Non è quindi un caso se la rivalutazione partì dall’Italia e dalla Francia. Il Nietzsche dissettore genealogico dei poteri e della morale prevaleva ora sul profeta del «superuomo», il pensatore del divenire affermativo sull’esaltatore della «bionda bestia» germanica, il critico della metafisica sull’ideologo del nazionalsocialismo: questa era la nuova immagine di Nietzsche negli anni Sessanta.

E in questo contesto l’eredità dello Zarathustra non poteva non apparire problematica; ma i fraintendimenti non dipesero forse solo da interpreti malevoli. Lo stesso Nietzsche, quando affermava di aver fatto con lo Zarathustra «il più grande regalo all’umanità», contribuì alla sua impropria canonizzazione a «quinto evangelo».
Non fu infatti difficile proiettare su queste affermazioni quell’immagine profetica del filosofo che tanto doveva nuocere alla sua comprensione, prima ancora che alla sua reputazione. Proprio per assicurarsi di non cedere nemmeno un po’ alla tentazione di assecondarne l’afflato poetico e profetico, Montinari scelse di riservare a sé la traduzione e la cura dello Zarathustra. Questo non fermò però Giametta che sarebbe tornato a lavorarvi sopra a più riprese, non solo curandone nel 1985 una nuova traduzione, ma dedicandole anche un ampio commentario e diversi contributi critici.

Dalla summa di questi sforzi emerge il «saggio» presentato da Aragno, che non raccoglie quindi solo il commentario e diversi contributi sparsi, ma li integra in un discorso complessivo, che nella prima metà del libro inquadra l’opera nella vita spirituale dell’autore e, più in generale, dell’epoca moderna. Il procedere delle argomentazioni di Giametta testimonia anzitutto quella sicurezza ermeneutica che è frutto di decenni di intensa frequentazione del testo nietzschiano. La sua scrittura chiara e sicura ha uno spontaneismo quasi «ingenuo», privo di sofisticazione «sentimentale», mentre si muove con grande padronanza e quasi confidenza tra i suoi autori prediletti, da Spinoza a Croce, da Goethe a Hölderlin.

Per Giametta, proprio l’eccentricità dello Zarathustra rispetto alla produzione precedente e successiva del filosofo, testimonierebbe non dell’eccesso, ma anzi dell’equilibrio raggiunto: il suo linguaggio poetico, la sua enfasi sublime, la sua postura esoterica non sarebbero cedimenti a un’inclinazione narcisistica, ma anzi il risultato della piena e momentanea padronanza di quelle tendenze contrapposte e contraddittorie che si agitavano nell’animo di Nietzsche.

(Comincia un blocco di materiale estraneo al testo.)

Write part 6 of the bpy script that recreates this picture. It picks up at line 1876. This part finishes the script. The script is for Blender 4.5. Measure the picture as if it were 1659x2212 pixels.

Dopo lo Zarathustra, scrive Giametta, «quella specie di sia pur instabile equilibrio si perdette» e anzi «la sostanza del suo lavoro andò irrimediabilmente deteriorandosi». Solo qui Nietzsche sarebbe giunto «a celebrare il trionfo della sua più vera natura». Nella sua forma attuale il Così parlò Zarathustra è l’aggregato postumo di diverse fasi e tendenze: la prima delle quattro parti dell’opera doveva essere quella definitiva, solo successivamente fu seguita dalle altre due, e dopo la morte del filosofo integrate della quarta. Zarathustra guadagna dunque l’unità di un’opera più «dall’aspirazione» che dal risultato, testimoniando anzi di una perenne tensione tra critica e slancio poetico, tra natura religiosa e positivismo critico.

Se nello Zarathustra «il lavoro di psicologo, di moralista e di poeta» – scrive Giametta – si concretizza nella maniera più libera e fresca, non perciò tutto «è valido», anzi appare spesso «impastato di (alta) verità ed errore, come del resto di poesia e di retorica».